Lawn trees face a combination of challenges. Fed a steady stream of sprinkler water, they’ve grown accustomed to shallow irrigation. They have no need to stretch their roots down or out in search of moisture. But even in abundance, they may not be getting all the water they need.

“They’re always competing with lawn for water,” Buckwalter said. “They’re not getting deep watering from sprinklers. Instead, water them s-l-o-w-l-y with a hose. Let it soak in. Then, take a (soil) probe and see how far the water reaches.”

Ideally, that water should reach down a foot or more.

“Dig a hole,” Poulson said. “Dig deep; at least 18 inches. That’s the root zone (for many trees). If it’s still moist 18 inches deep, the tree will find that water.”

Some trees are just thirstier than others. Birches, coastal redwoods, red maples and magnolias need regular irrigation even in normal rain years. Ornamental flowering trees as well as all fruit trees need deep watering, preferably twice a month.

“It will affect the fruit if there’s no water,” Poulson said. “For example, improper irrigation in citrus will make the fruit very pithy.”

Sycamores can get by on twice-monthly irrigation. “They’re actually pretty tough,” Poulson said. “They grow naturally near stream beds and need some supplemental water, but they’ll survive.”

Coastal redwoods are more problematic.

“I’m seeing more problems with them lately because they’re not getting enough water,” Poulson said. “People think redwoods are drought tolerant because they’re California natives, but they grow (naturally) in a foggy, constantly damp environment near the coast where they get lots of moisture.
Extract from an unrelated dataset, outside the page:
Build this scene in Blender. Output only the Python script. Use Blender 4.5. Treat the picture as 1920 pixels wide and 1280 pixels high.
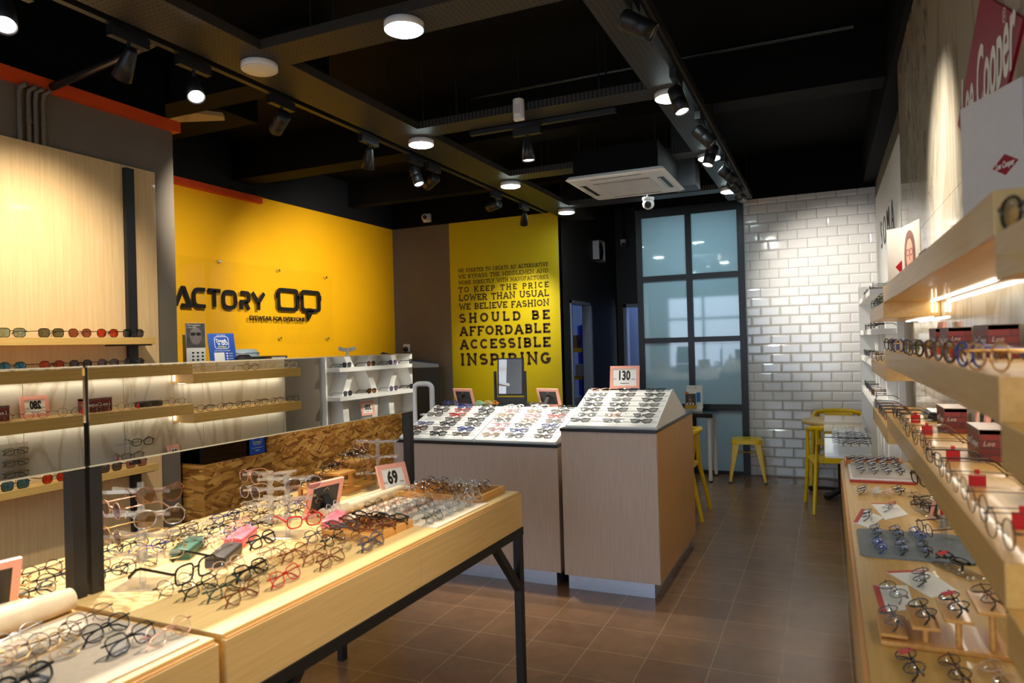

They need more water than they’re getting in Sacramento.”

Native to the Sierra, incense cedars naturally need less water, he noted. “To be a native in this part of California, you pretty much have to be drought tolerant.”

Many older trees have tapped into the underground water table, Poulson noted. But during drought, wells have drawn off that same resource. As the water table drops, the tree’s roots are unable to reach that moisture. So even trees that usually need no extra water may need some irrigation.

“You need to monitor the situation and stay in tune with your trees,” he said. “Some will get by on practically nothing. A lot of well-established trees will be just fine – as long as the drought doesn’t go on too long.”